Wednesday, February 19, 2014

Brave

Walking around with three kids ages 5, 3, and 1 I get a lot of comments. Nowadays, three is a large family. When people find out that I'm having a fourth baby many people exclaim about how brave I am. Well, no I'm not. It's really not that hard or scary to do. Overwhelming, yes. But I'm not brave. Not really.

But I will tell you who is. The mom who chooses to be a foster parent. The mom who opens her home and her heart to a young life that isn't hers. A life she has no claim on outside of the small amount of time that she can offer consistency, safety and unconditional love. And a young life that she will eventually have to return to an uncertain future. That's brave. 

Brave is the mom who waits for 13 months for her international adoption to go through. Who brings home a child with numerous, costly health issues. Issues with no cure. Who feels the call to the orphan crisis across the vast ocean of literal space, of language barriers and 10 years of experience with rejection and hopelessness. 

That's brave. 

And even braver, the mother who does this not once, but twice, three times. Over and over. Loving the unloved. Giving the gift of hope. Carrying the burden for children too young for the weight on their shoulders. Wondering every day if she loved enough, if she did enough. That's brave. 

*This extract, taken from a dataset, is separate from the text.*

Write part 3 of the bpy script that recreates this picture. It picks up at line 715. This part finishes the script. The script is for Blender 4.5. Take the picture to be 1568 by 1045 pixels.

No, I'm not so very brave for embracing the gift of bearing children, crazy maybe, brave no. But I hope one day, that I can make that claim too. For these little ones are near and dear to the heart of Jesus. And if I don't do it, who will? 


Religion that God our Father accepts as pure and faultless is this: to look after orphans and widows in their distress and to keep oneself from being polluted by the world.

1 comment:

  1. Such good stuff. The care team that I'm on met with a foster mom Monday night who is a single mom with 4 foster kids in her care. She's been doing this for 8 years (with a full-time job that she takes the bus to downtown) & sometimes she has up to 6 kids! Their stories are gut-wrenching. I could have stayed at her house all night listening to her talk. I can't wait to see her again this Saturday. When people look at me & think I've done something great by adopting Anna (yea, she's pretty great & it's hard sometimes), but I just want to scream & say, "That lady. That one over there. She is the hands & feet of Jesus. She gets God's heart." I hope one day my "little" family will be that kind of brave. Can you imagine if we all were? What a world this would be.